Encrypt the data on your site, consider using the Address Verification Service (AVS) that verifies the cardholder’s address, and collect the CVV/CVC.
2. Provide relevant product descriptions
When the description is incomplete or doesn’t match the product received, there are higher chances that the customer will file a chargeback.
The more details you provide, the better. Also, remove items that are no longer available.
The same goes for billing descriptors, as chargebacks can be a matter of misunderstanding. Make the descriptor match your business name to not confuse customers. If customers don’t recognize your business name, they will most likely dispute a charge.
You can also place some contact information on the descriptor—an email address or phone number. Customers will be more likely to contact you first rather than the bank.
3. Work with a reliable payment provider
Ensure the payment processor you work with provides anti-fraud tools with machine learning, AI-based solutions, and an efficient chargeback disputing mechanism.
According to Chargebacks911 and CNP’s report, companies that use third-party chargeback management solutions can reduce chargebacks by 19%.
4. Create clear refund and return policies
Make your refund policy visible for website users and make it simple and easy to understand. Offer a refund when a customer isn’t satisfied with an ordered product.

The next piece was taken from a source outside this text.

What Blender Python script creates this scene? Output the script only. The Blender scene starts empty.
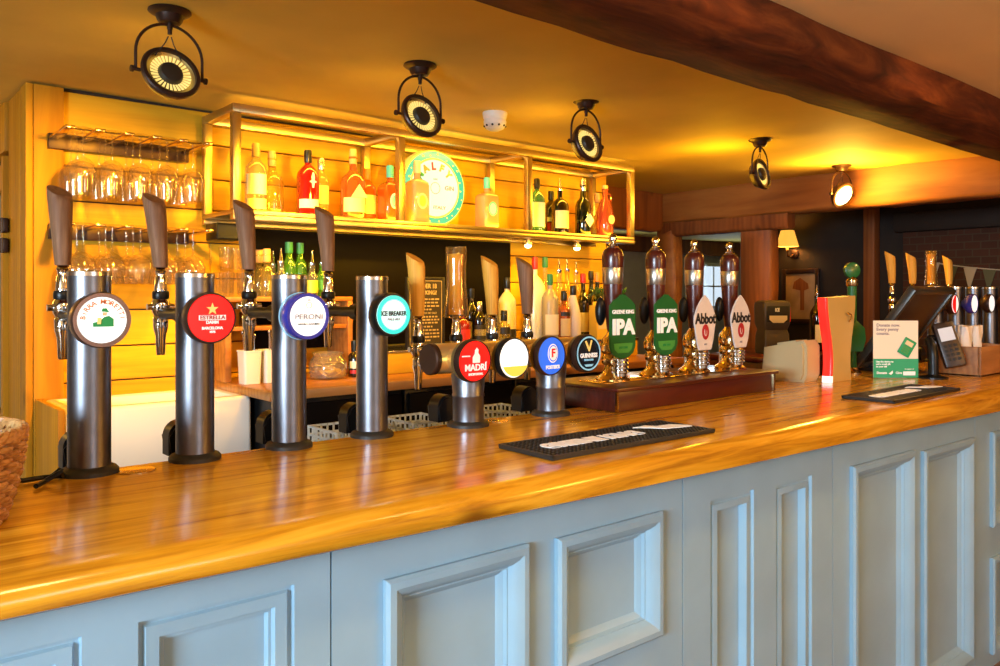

Provide detailed information on how to return the item and request a refund. It can help you prevent chargebacks and avoid negative reviews.
Furthermore, set clear return policies. Return management can be less expensive and comes with less hassle than dealing with chargebacks.
5. Be clear on shipping details
Being precise is essential when it comes to shipping costs and deadlines. In case of any delays, inform the customer immediately and provide an alternative solution if possible.
It’s good to provide shipment tracking information to keep customers updated about where their package is at the moment.
Sometimes, fast shipping can help. People are impatient, and waiting too long for ordered items may lead to a transaction dispute.
6. Provide high quality
Make all your products and services of the highest possible quality. Avoid damaged products, lost packages, and delays.
7. Provide accessible customer service
Make it easy to find your contact information so that customers can reach you directly if something is wrong with their order.
If possible, run customer service 7 days a week, 24 hours a day. If it’s not an option in your case, clearly state the support hours on your website.
Don’t forget to inform your customers about an approximate time frame for addressing their inquiries.
Deal with customers’ issues promptly and be responsive. When your customers know the status of their inquiries, they are less likely to file a chargeback.
Note that open communication with customers can be one of the best ways to reduce chargebacks.
8. Monitor orders
Monitoring your orders is crucial.
Keeping details of past fraudulent activities can help you quickly recognize potential dodgy patterns and prevent your business from money loss.
Not to mention that keeping detailed records of all transactions may come in handy when gathering evidence and valid proof when a chargeback occurs.
Watch your chargeback ratio closely
Keep your eyes on the ball and monitor your chargeback ratio.
If it’s higher than 0.9% and you can’t lower it within a recovery time given by a credit card issuing company, your business is in trouble.
You may be classified as a high-risk merchant, which entails the necessity to pay higher processing fees.
What’s more, too many chargebacks can even lead to freezing or terminating your merchant account.
Your merchant service provider will monitor the chargeback rate on your account. If this exceeds certain thresholds, the provider will take appropriate action.
Final thoughts
Dealing with chargebacks is one of the most challenging and costly parts of running an online business. When chargebacks start to pile up, they can severely harm your business.
Therefore, it’s your responsibility as a merchant to find the right ways to reduce chargebacks and limit them to the lowest possible level.